ATTENTION: ASSIGNMENT DESKS

8/06/00
Contact: Kathleen Scalise
(510) 643-7741
kms@uclink.berkeley.edu



WHAT:

A media tour of the University of California, Berkeley's historic Hearst Mining Building, a 1907 Beaux Arts treasure being retrofitted, rehabilitated and restored. Currently, but only for a short time, the building has been cut free from its foundations and can be seen "floating" on high-tech base isolators. This provides a rare chance to film work in progress under the building as well as sweeping Bay Area vistas from the upper floors.

The project is the most ambitious building transformation to date on any of UC's nine campuses.

 
WHEN: 10:30 a.m., Friday, June 9.  
WHERE: Meet at the main office at the construction site trailers on UC Berkeley's Hearst Mining Circle, north of University Avenue and west of Gayley Road, near the campus east entrance.  
WHO: Onsite construction coordinator Jake Skaer will lead the tour.  
BACKGROUND: Built originally of unreinforced masonry, the old mining building is located just 800 feet west of the Hayward Fault. It is being seismically strengthened and upgraded into a teaching and research center for the College of Engineering's highly-rated Department of Materials Science Engineering.

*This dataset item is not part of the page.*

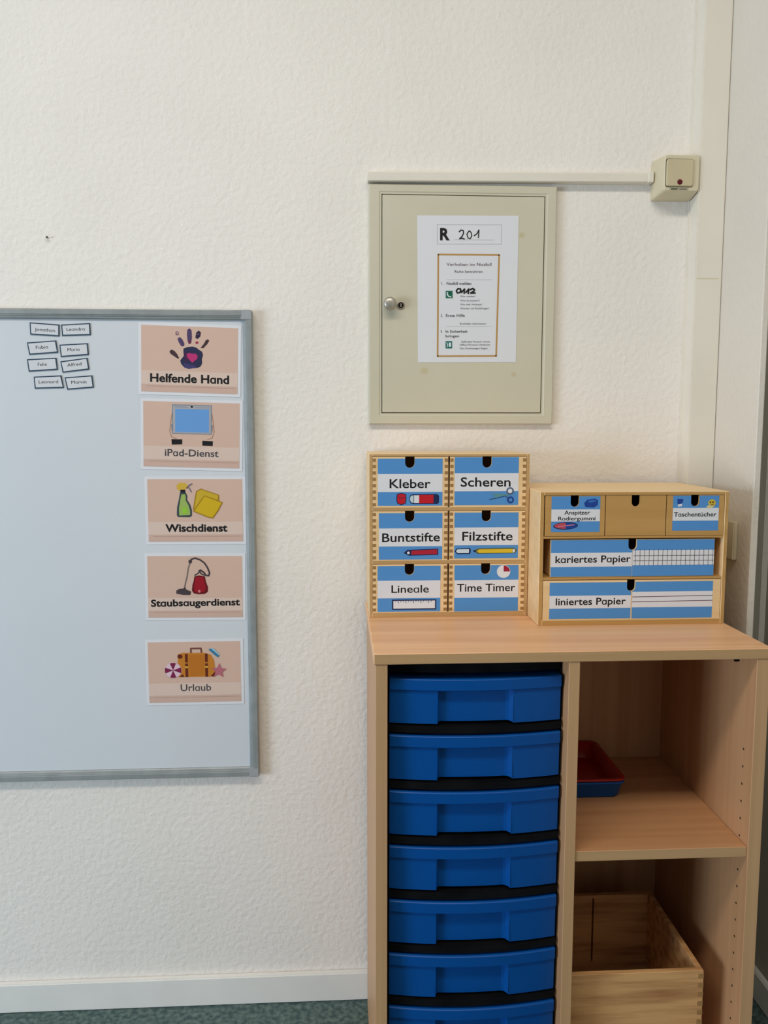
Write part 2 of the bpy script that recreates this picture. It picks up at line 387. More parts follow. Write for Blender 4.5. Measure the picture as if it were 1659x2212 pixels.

Turn-of-the century scientists working in the building used smelting shops and crushing towers to delve into ore samples from California's mine fields. But the planned renovation will allow today's engineers to create, atom-by-atom, new materials to propel technology into the next century.

The building is listed on the National Register of Historic Places. The renovation is a close collaboration of campus faculty, community historical groups and the state historic preservation office.

VISUALS: Some of the base isolators are installed below dramatic, two-story-high piers that currently stand silhouetted against building. The piers soon will be covered as construction proceeds. The building, a gift from Phoebe Apperson Hearst, was designed by John Galen Howard and features an elaborate façade, a four-story gallery with an intricate ceiling, and many rooms, including one with views of UC Berkeley's mine shaft. A previously unknown brick herringbone floor that matches the gallery ceiling was discovered in the building during construction, unearthed under more modern flooring. The media tour will include access under the building. There, enough earth was excavated and foundations removed to accommodate large dump trucks and earthmoving equipment, which can be seen at work in the enormous cavity.